Friday, January 28, 2011

"They have crucified the sun!" - The Paganism Of Henri Lefebvre

After the liberation of France, Henri Lefebvre returned to his little village, Navareenx, in the Pyrenees. He strolled up to, then entered, the village church. After returning to Paris, he narrated his impressions which became the essay, "Notes Written One Sunday in the French Countryside", which was included in a 1947 volume, Critique of Everyday Life. This short piece receives a close reading by Boer, and in it Boer claims that using Lefebvre's own interpretations, particularly of the dialectics of space, both as a representation and as represented, he can see hints even in Lefebvre's otherwise vitriolic, barely-concealed disgust with the Roman Catholicism of his youth, small hints of an alternative reading of the local parish as a place not just of the reification of the repression of the (rural) proletariat through the rituals and practices of the Church, but also a place full of potential protest, a "cave" he says, an underground where possible subversion can be planned.

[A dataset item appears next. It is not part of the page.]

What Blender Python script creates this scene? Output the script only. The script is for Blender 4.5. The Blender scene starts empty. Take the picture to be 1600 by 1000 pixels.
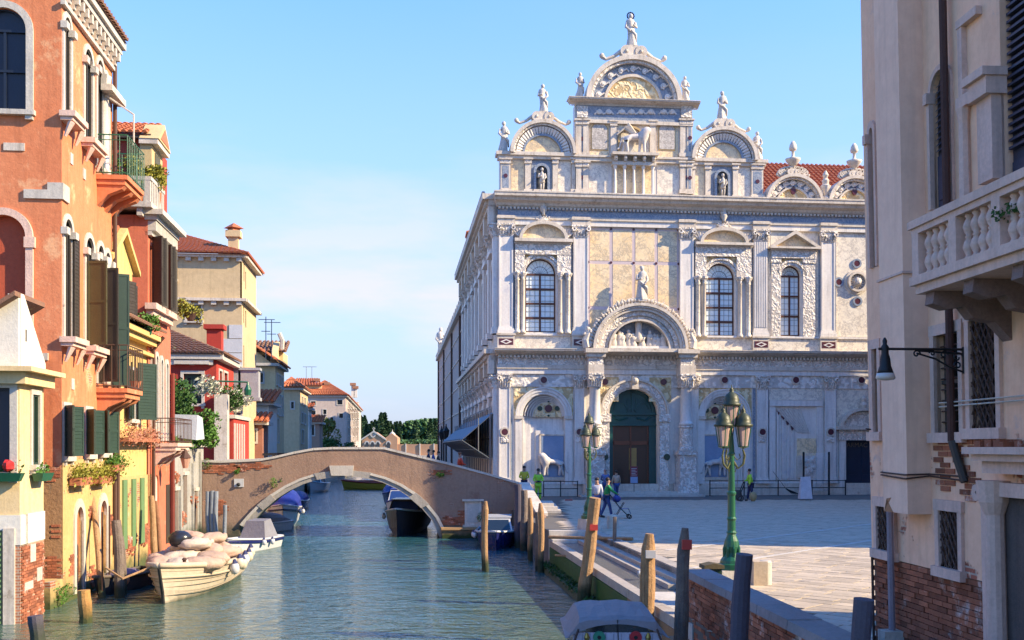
import bpy, math, random
from math import sin, cos, pi, radians, sqrt, atan2
from mathutils import Vector, noise as mn
from mathutils.geometry import tessellate_polygon
random.seed(7)
SC = bpy.context.scene
COL = SC.collection
# ------------------------------------------------------------------ camera, world, sun, exposure
FPX, EYE, HOR = 1650.0, 4.4, 700.0           # focal length in photo pixels, eye height above water, horizon row
cd = bpy.data.cameras.new('camera'); cam = bpy.data.objects.new('camera', cd); COL.objects.link(cam)
cam.location = (0, 0, EYE); cam.rotation_euler = (pi / 2, 0, 0)
cd.sensor_width = 36; cd.lens = 36 * FPX / 1600; cd.shift_y = (HOR - 500) / 1600
cd.clip_start = 0.1; cd.clip_end = 20000
SC.camera = cam
SUN_EL, SUN_AZ = radians(31), radians(90 + 14)      # azimuth from +Y clockwise: from the right, a little from the front
SV = Vector((sin(SUN_AZ) * cos(SUN_EL), cos(SUN_AZ) * cos(SUN_EL), sin(SUN_EL)))
world = bpy.data.worlds.new('World'); SC.world = world; world.use_nodes = True
nt = world.node_tree; nt.nodes.clear()
def N(t, k, **kw):
    n = t.nodes.new(k)
    for a, b in kw.items(): setattr(n, a, b)
    return n
wo = N(nt, 'ShaderNodeOutputWorld'); bg = N(nt, 'ShaderNodeBackground')
sky = N(nt, 'ShaderNodeTexSky', sky_type='NISHITA', sun_disc=False, sun_elevation=SUN_EL, sun_rotation=SUN_AZ,
        altitude=0, air_density=1.0, dust_density=0.0, ozone_density=2.0)
bg.inputs['Strength'].default_value = 0.15
tc = N(nt, 'ShaderNodeTexCoord'); mp = N(nt, 'ShaderNodeMapping'); mp.inputs['Scale'].default_value = (2.2, 2.2, 9)
nz = N(nt, 'ShaderNodeTexNoise'); nz.inputs['Scale'].default_value = 1.5; nz.inputs['Detail'].default_value = 7; nz.inputs['Roughness'].default_value = .55
rp = N(nt, 'ShaderNodeValToRGB'); rp.color_ramp.elements[0].position = .46; rp.color_ramp.elements[1].position = .66
rp.color_ramp.elements[1].color = (.8, .8, .8, 1)
sx = N(nt, 'ShaderNodeSeparateXYZ'); band = N(nt, 'ShaderNodeValToRGB')
e = band.color_ramp.elements; e[0].position = .02; e[0].color = (.35, .35, .35, 1); e[1].position = .3; e[1].color = (0.03, 0.03, 0.03, 1)
x = e.new(.14); x.color = (1, 1, 1, 1)
mul = N(nt, 'ShaderNodeMath', operation='MULTIPLY'); mix = N(nt, 'ShaderNodeMix', data_type='RGBA')
mix.inputs['B'].default_value = (1.95, 1.85, 1.9, 1)
L = nt.links.new
L(tc.outputs['Generated'], mp.inputs[0]); L(mp.outputs[0], nz.inputs['Vector']); L(nz.outputs['Fac'], rp.inputs[0])
L(tc.outputs['Generated'], sx.inputs[0]); L(sx.outputs['Z'], band.inputs[0])
L(rp.outputs[0], mul.inputs[0]); L(band.outputs[0], mul.inputs[1]); L(mul.outputs[0], mix.inputs['Factor'])
hs = N(nt, 'ShaderNodeHueSaturation'); hs.inputs['Saturation'].default_value = 1.3; hs.inputs['Value'].default_value = 1.0
L(sky.outputs[0], hs.inputs['Color']); hz = N(nt, 'ShaderNodeValToRGB'); q = hz.color_ramp.elements; q[0].position = 0; q[0].color = (1, 1, 1, 1); q[1].position = .55; q[1].color = (0, 0, 0, 1); y_ = q.new(.16); y_.color = (.75, .75, .75, 1)
hm = N(nt, 'ShaderNodeMix', data_type='RGBA'); hm.inputs['B'].default_value = (1.22, 1.36, 1.74, 1)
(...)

For all this may be a possible reading, I think Boer works too hard for this conclusion. After wending one's way through Lefebvre's essay, with small excursions looking at Maurice Blondel and Joachim of Fiore, this conclusion seems to ignore some important aspects of Lefebvre's thought and life. Boer notes that Lefebvre was the founder or rural sociology in France; he further notes that, like Bloch, Lefebvre was a kind of utopian-Marxist, although of a different cast of mind. While Bloch's utopia was always not-yet, for Lefebvre (as, indeed, I think one can say of some of the writings of Marx himself) the consummation of the communist revolution, as the state withers and life and human beings are no longer alienated one from another, the result is akin more to the agrarian communism of ancient Greece, a pastoral effervescence, rather than some not-yet existent future.

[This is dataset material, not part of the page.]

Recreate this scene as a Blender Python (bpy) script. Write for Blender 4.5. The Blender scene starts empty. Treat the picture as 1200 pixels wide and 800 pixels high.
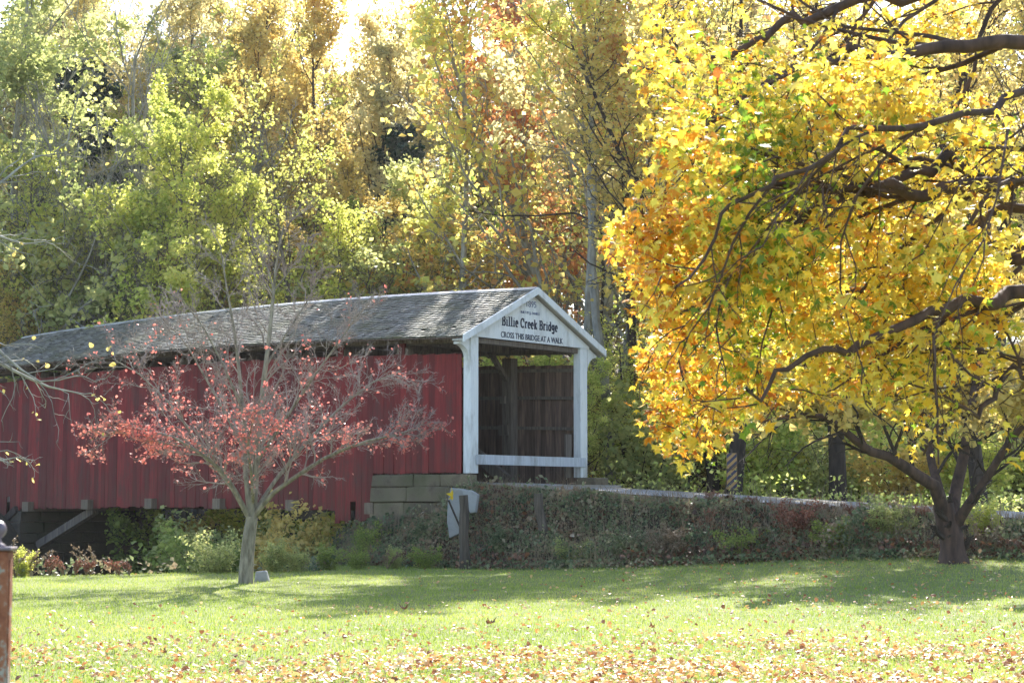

The title of this post comes from a passage in the essay where Lefebvre reacts to a Celtic cross, with its circle superimposed upon the otherwise bland cruciform wall-hanging. In that instant of - what? not revelation, certainly, but perhaps anger-filled insight - clarity, we have the key to Lefebvre's protest against the dominance of the Roman Catholic Church in the life of rural France. He juxtaposes the virile, sensual, life-affirming rituals of pagan religious rituals - those moments after harvest and before planting when communities would toss caution to the wind, celebrate a massive communal feast, and end in an (imagined, I think, in Lefebvre's preference for sensuality) orgy of Epicurean gluttony and Dionysian sexuality. The Church, by which he means the Roman Catholic Church, has baptized these and other rituals, robbed them of their sensuality and life-affirming celebratory core, and rendered them not just placid, but even negative. What was once a huge communal feast has become the Eucharist with its bland little wafer and barest hint of a taste of (consecrated) wine. Sexuality? The Church gives us a neutered, even emasculated Christ and the Virgin Mother. Rather than affirming life, even as these celebrations created conditions that kept rural populations perpetually on the edge of near-catastrophe, the Church has simultaneously offered a certain amount of safety to rural communities even as it strips life of those rituals and signs that would give meaning and joy to it.

With the sun crucified by the Church, we have the negation of all that Lefebvre wishes to see returned to a rural life robbed of any joy by a set of doctrines and practices that repress, even destroy, what little of real life might remain.

While it might be possible to see, buried in his description of his local church there in he Pyreneean foothills hints of possible subversion, of space reserved for clandestine gatherings in the heart of a space consecrated to the on-going repression of the rural proletariat, I believe this over-reading misses a key component of Lefebvre's approach to Marxism. It is not just liberation; it is a reconstitution, the possibility for life, particularly rural life, to be in greater accord with the rhythms and tempo of the seasons. Part of the practice of such communities is the ritualized acknowledgment of these rhythms, important touchstones for communal life. It is this ritualized harmony, this celebration of life, that Lefebvre wants to see restored. It is a deep streak of paganism that runs through at least Boer's presentation of his musings not just on the Roman Catholic Church, but his far larger project of understanding rural life.

There is little room, it seems, even for a subversive Catholicism, to take root in the heart of a community that, once it has tossed off the shackles of capitalist exploitation, would return in some manner to a more natural - and more ritualized practice - way of living.